-- begin Dataset excerpts --
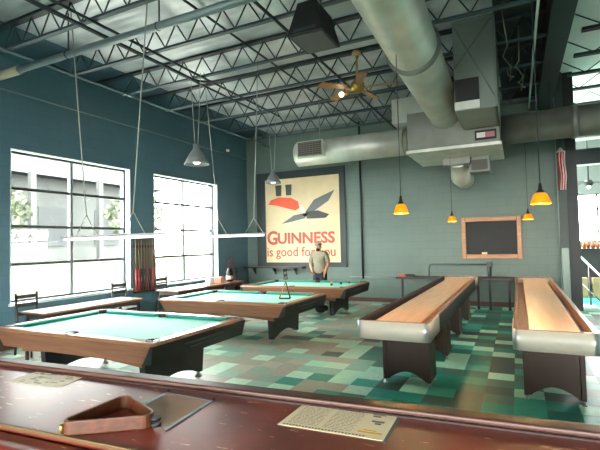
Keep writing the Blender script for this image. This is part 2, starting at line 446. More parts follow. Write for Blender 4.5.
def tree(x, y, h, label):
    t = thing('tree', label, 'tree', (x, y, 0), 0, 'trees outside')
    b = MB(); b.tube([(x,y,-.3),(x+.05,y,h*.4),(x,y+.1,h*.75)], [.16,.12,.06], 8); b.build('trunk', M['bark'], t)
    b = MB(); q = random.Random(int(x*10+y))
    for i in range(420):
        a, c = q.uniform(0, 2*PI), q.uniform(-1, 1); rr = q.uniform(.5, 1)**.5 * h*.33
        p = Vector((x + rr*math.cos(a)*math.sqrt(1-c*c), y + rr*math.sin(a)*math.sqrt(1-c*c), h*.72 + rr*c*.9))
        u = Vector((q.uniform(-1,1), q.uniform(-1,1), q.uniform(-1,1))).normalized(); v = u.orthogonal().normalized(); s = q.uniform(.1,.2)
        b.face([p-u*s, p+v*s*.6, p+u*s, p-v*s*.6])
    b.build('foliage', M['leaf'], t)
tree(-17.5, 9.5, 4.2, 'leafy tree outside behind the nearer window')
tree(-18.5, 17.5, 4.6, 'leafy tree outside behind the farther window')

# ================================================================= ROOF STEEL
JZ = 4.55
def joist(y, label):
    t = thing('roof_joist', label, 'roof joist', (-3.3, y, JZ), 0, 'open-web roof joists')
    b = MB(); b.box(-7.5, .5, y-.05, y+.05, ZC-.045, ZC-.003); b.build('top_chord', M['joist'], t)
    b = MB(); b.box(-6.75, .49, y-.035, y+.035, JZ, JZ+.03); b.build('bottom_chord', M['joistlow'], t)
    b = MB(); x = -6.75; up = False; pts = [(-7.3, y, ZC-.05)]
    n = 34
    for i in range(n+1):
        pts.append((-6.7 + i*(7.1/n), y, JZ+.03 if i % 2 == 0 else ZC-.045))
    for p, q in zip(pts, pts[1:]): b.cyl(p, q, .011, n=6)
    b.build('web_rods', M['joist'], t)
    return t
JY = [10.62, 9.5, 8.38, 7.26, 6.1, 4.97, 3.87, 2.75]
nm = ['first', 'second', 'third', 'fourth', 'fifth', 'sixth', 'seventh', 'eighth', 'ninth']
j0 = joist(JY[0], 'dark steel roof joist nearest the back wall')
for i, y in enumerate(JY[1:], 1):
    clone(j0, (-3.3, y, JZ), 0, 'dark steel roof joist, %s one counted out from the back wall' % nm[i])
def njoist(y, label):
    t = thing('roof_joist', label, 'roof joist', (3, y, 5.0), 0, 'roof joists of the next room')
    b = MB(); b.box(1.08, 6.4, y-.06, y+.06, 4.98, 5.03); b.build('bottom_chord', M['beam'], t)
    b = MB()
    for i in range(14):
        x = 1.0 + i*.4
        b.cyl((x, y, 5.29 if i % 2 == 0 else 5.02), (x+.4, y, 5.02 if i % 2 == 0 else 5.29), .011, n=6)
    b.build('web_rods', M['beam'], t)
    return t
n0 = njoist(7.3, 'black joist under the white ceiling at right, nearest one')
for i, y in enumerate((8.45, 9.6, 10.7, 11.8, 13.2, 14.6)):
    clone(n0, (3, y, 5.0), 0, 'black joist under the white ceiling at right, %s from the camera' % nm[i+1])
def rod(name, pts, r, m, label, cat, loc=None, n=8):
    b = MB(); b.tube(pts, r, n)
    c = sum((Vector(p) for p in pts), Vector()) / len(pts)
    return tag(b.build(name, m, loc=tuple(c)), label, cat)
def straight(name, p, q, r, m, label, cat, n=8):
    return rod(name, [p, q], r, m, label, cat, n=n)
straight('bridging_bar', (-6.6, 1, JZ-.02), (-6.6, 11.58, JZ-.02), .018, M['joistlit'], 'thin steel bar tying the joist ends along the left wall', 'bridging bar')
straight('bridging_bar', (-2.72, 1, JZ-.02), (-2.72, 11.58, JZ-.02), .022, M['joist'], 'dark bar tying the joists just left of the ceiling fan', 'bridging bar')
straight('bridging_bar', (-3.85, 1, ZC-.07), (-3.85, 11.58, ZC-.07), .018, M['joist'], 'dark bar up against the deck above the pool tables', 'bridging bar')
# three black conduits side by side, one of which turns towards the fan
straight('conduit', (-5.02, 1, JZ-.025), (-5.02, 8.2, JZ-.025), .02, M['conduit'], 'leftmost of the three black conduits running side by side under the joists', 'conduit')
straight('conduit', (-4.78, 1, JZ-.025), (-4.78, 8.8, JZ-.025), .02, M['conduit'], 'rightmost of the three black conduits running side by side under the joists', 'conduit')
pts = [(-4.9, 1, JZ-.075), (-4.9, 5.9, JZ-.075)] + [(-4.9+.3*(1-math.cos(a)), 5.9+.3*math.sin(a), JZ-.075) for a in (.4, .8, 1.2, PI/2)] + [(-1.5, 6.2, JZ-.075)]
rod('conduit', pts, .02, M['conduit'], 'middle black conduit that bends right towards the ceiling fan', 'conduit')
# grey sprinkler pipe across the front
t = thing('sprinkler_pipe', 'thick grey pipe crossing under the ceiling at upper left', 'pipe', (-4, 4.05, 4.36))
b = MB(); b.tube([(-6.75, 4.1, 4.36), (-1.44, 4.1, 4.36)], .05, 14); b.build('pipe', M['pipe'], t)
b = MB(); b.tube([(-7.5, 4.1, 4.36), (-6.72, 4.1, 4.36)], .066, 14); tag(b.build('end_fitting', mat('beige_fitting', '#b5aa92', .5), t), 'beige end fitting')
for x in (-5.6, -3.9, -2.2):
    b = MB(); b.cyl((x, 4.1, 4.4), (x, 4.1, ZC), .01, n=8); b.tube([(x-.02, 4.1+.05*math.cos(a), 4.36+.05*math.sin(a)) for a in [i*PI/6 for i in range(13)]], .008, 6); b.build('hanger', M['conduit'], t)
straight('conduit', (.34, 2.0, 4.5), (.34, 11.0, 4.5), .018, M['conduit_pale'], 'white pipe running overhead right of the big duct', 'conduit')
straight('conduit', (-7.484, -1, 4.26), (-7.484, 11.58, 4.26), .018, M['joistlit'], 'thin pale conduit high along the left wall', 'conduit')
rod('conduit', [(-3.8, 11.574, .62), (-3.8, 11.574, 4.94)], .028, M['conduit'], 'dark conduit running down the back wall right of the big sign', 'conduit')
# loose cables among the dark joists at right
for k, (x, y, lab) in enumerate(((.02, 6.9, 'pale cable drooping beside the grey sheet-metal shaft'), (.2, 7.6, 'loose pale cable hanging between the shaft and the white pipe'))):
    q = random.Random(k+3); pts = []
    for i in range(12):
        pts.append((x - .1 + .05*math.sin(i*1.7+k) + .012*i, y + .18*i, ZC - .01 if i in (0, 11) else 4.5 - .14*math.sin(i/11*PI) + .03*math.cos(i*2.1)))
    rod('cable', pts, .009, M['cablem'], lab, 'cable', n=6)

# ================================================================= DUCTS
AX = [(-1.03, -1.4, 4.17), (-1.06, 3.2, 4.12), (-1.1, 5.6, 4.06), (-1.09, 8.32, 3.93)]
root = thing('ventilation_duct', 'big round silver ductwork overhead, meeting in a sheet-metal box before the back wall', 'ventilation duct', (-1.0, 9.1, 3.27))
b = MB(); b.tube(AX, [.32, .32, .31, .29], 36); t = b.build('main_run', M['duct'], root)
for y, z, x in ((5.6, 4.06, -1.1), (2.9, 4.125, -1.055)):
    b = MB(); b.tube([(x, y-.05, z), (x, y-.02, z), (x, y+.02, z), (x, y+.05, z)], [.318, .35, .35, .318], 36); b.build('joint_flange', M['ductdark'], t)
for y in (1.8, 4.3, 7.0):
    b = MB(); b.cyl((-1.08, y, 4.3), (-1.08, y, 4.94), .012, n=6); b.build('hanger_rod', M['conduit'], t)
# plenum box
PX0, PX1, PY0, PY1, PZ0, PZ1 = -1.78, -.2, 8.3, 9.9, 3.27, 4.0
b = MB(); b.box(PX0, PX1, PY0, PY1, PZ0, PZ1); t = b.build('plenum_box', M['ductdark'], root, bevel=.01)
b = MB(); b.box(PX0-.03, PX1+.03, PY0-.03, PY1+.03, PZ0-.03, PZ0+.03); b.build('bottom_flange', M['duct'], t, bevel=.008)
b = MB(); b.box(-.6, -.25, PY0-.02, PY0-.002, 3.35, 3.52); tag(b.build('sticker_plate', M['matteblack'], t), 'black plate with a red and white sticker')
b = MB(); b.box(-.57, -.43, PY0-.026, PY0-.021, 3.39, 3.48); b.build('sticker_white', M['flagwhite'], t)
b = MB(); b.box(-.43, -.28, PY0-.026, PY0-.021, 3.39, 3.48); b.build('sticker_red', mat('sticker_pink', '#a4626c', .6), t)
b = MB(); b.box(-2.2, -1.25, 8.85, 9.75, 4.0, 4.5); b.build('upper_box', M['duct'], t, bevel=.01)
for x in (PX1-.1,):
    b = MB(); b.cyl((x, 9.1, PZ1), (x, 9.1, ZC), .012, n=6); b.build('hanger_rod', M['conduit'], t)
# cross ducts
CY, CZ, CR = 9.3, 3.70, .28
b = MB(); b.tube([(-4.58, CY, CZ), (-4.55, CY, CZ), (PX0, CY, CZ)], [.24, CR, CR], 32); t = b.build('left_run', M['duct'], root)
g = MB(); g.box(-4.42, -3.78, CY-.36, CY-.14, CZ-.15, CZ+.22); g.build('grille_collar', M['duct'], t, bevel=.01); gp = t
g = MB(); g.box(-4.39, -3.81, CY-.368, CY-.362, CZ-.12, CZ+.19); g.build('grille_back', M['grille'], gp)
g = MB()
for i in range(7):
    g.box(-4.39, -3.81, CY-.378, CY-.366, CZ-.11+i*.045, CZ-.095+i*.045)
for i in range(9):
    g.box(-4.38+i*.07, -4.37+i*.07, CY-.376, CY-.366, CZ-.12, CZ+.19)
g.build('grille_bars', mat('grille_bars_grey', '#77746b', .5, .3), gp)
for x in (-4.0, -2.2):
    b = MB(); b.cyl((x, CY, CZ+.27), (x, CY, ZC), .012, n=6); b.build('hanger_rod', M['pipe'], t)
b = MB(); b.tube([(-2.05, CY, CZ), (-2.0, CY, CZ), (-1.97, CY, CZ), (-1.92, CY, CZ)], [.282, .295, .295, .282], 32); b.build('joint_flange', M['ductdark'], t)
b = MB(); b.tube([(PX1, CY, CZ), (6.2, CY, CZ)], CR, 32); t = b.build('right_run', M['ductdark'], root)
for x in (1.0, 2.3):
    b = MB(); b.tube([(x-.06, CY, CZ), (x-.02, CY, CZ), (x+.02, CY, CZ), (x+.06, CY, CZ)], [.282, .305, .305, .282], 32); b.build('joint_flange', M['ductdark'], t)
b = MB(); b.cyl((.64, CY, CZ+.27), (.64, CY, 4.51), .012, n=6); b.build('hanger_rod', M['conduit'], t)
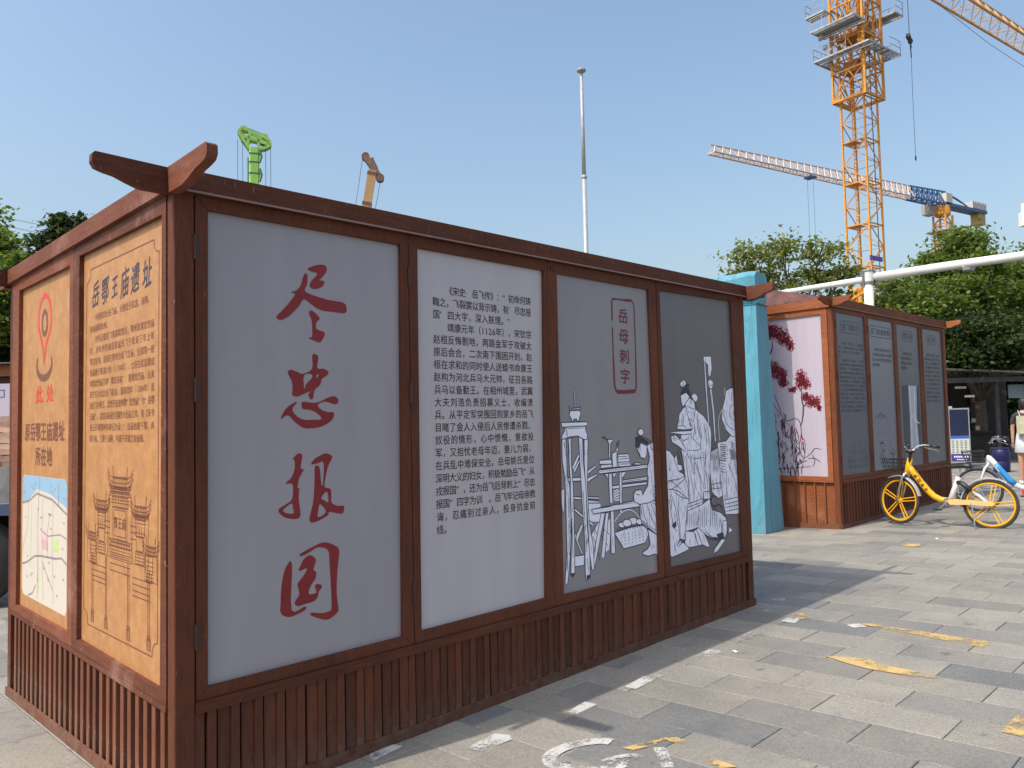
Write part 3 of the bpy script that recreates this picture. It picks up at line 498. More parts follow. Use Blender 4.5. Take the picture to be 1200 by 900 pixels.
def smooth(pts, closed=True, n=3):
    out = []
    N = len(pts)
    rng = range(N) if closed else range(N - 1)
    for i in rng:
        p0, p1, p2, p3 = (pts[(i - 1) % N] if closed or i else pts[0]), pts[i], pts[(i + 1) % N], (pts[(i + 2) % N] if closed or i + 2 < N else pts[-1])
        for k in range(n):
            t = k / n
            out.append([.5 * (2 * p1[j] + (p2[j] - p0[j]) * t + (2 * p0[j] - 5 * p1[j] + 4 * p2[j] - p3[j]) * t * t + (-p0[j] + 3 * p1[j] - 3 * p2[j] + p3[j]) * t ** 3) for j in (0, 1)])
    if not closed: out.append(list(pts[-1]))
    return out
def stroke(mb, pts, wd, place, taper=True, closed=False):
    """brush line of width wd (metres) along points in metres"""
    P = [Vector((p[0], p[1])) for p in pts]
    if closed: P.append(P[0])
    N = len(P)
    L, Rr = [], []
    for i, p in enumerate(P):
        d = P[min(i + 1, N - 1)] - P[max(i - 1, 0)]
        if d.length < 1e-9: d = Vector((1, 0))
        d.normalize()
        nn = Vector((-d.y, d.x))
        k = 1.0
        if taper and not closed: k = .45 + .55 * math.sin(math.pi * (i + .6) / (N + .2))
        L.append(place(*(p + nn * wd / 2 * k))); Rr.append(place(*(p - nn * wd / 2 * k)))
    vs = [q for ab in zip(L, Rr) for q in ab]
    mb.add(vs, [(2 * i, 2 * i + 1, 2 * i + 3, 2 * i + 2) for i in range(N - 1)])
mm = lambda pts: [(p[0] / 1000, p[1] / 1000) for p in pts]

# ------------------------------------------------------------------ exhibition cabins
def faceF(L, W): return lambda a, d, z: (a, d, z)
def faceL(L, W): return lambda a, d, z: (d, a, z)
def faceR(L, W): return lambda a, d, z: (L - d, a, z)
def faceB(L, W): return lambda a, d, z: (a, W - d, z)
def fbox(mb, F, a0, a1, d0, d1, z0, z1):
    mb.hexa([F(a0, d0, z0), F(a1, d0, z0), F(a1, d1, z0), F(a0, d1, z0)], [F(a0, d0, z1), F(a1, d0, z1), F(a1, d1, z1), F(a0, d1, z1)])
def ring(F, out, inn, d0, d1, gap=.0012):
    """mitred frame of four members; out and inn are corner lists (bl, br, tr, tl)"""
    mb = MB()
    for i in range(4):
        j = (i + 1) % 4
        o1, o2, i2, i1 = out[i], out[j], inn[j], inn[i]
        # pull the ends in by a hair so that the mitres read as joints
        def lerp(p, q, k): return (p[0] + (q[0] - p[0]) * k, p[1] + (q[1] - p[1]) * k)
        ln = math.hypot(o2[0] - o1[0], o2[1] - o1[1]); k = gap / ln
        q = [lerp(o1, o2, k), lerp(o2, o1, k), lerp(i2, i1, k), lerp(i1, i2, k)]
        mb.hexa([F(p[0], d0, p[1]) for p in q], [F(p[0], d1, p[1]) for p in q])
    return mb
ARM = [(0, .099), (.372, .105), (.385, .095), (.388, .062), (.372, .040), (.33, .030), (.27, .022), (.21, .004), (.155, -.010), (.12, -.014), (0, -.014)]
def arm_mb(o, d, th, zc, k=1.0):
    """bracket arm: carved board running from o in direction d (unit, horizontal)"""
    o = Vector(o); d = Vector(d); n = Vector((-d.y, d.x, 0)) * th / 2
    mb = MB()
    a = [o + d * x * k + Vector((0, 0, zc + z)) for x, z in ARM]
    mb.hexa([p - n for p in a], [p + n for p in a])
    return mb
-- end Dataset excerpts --
Written problem: Check each line above for "More" and return the ones that have it.

Response below:
Keep writing the Blender script for this image. This is part 2, starting at line 446. More parts follow. Write for Blender 4.5.
Write part 3 of the bpy script that recreates this picture. It picks up at line 498. More parts follow. Use Blender 4.5. Take the picture to be 1200 by 900 pixels.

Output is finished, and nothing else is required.